By the time she hit the ‘tweens’ an appearance in public without a Charlotte Hornets Starter jacket (not from allegiance, but the colors and bee logo were deemed cool) would have led to certain social death.
And entertaining at home was out of the question unless she had Tupac and Biggie posters on her walls and a Sony Discman that not only ruined her hearing, but also sent me into bankruptcy owing the Energizer Bunny a quarter-million dollars on battery purchases.
Why you ask again? Because everyone else had pictures of scary thug rappers in their rooms and she couldn’t possibly live another day in a bedroom with non-threatening pastel walls.

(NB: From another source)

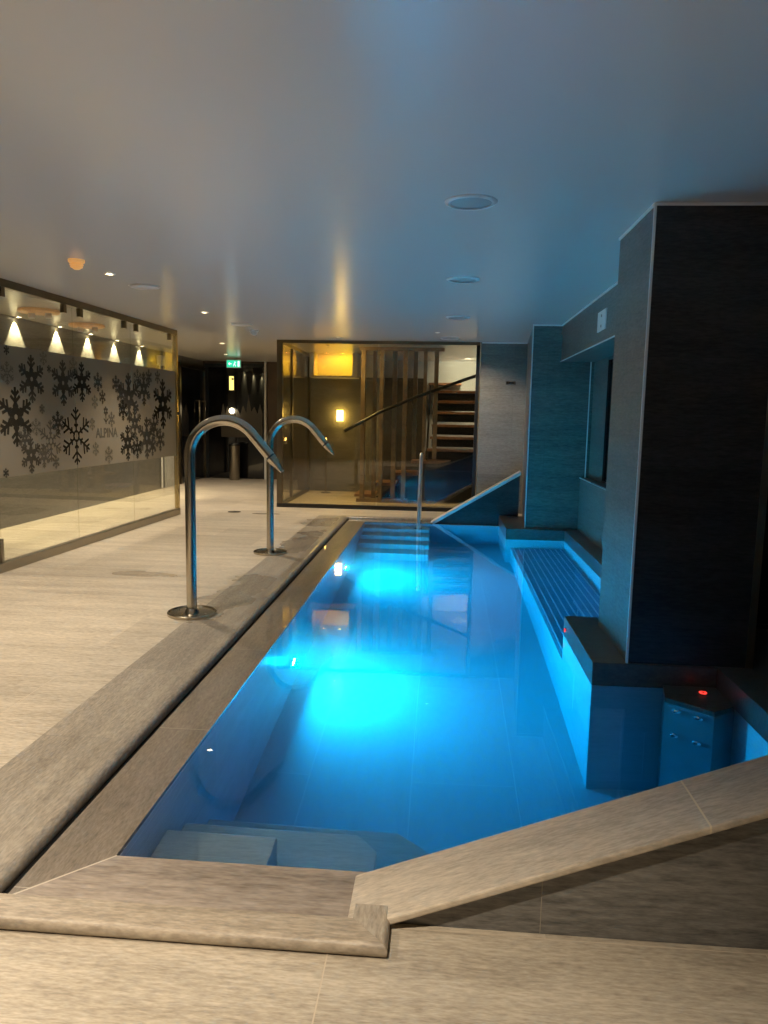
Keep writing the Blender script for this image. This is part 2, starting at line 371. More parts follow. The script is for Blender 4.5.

Fortunately, she had a job throughout most of high school and was self-sustaining in supplying her own trendy garb and gadgetry.
If ‘point and grunt’ is giving her high blood pressure now, she’ll be prime stroke material by the time the gnome hits the ninth grade.
Wait until elementary school when he comes home singing the four-letter words he learned on the playground. And then there are the middle school realities of smoking (tobacco and marijuana), drinking, experimenting with sex and the temptation of delinquency. Then they whine about Iphones and Ipods and wonder why they can’t have new BMWs when they get their driver’s license.
And I’m just scratching the surface.
Mimicking the behavior of his cohorts? Yeah, it’s called peer pressure, baby, and you ain’t seen nothing yet.